Posted March. 23, 2003 22:26,   

한국어

“The air strikes started around 5:30 am. I went up to the roof of the electric substation. I can hear bombshells everywhere that break the morning. About 40 U.S. fighters fire missiles. There are anti-craft fires from the Iraqi military. Managers here call me, saying that they will get here soon. The bombings continued for about an hour.” (Mar. 20, 1 a.m.)

Bae Sang-hyun, a 27-year-old human shield in Baghdad, Iraq, reported the local news in an e-mail to the Coalition of Hope for Open Society at Masan, a southeastern city.

According to the photos in the e-mail that the coalition disclosed Sunday, the other side of the Tigris River was wrapped in flames and the bombings could be heard from far behind a hotel in the third bombings on Friday.

Bae reported that he came out of the substation because, as the war began, there was no meaning as a human shield. But others including two Japanese remained there.

“The air strikes restarted right after I came to a hotel (Mar. 20, 9:02 p.m.). They continued for half an hour and stopped. The glasses were about to break and people were bustling. It was very hard to fall asleep because we don’t know when they would begin the air strikes again. I feel comfortable to be out of the dangerous place, but can’t possibly go to sleep when I think about my friend who are still there,” he said.

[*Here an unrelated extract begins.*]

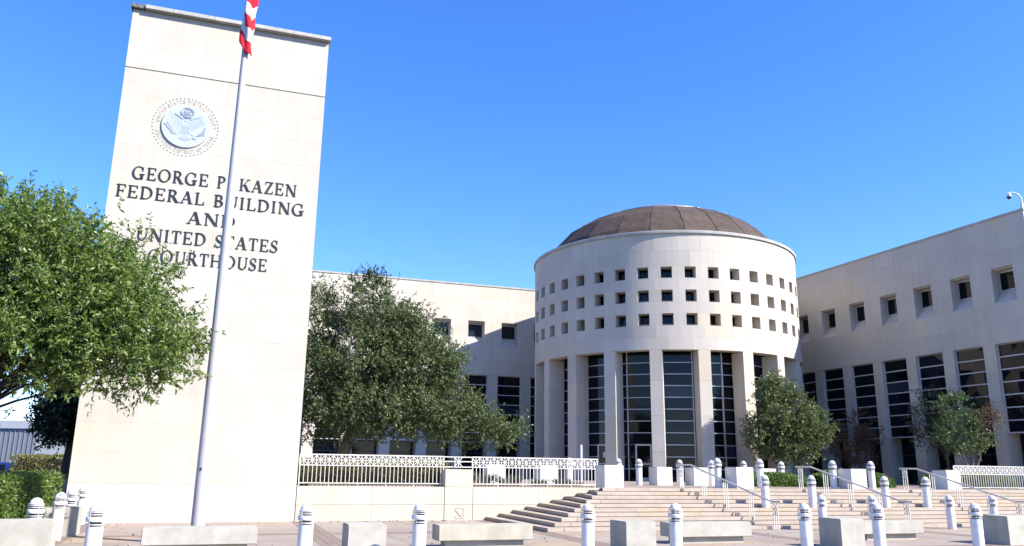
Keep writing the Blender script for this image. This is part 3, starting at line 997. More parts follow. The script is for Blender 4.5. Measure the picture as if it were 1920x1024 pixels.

He said that every night he goes to sleep with a feeling of uneasiness that this might be the last, thinks about his family and friends, and prays for peace and equality. The coalition announced that they talked to another member Han Sang-jin in Baghdad on Saturday afternoon by telephone. On Sunday afternoon, they called the hotel where Han, Bae, and Yoo Eun-ha were staying and confirmed the three Koreans’ safety.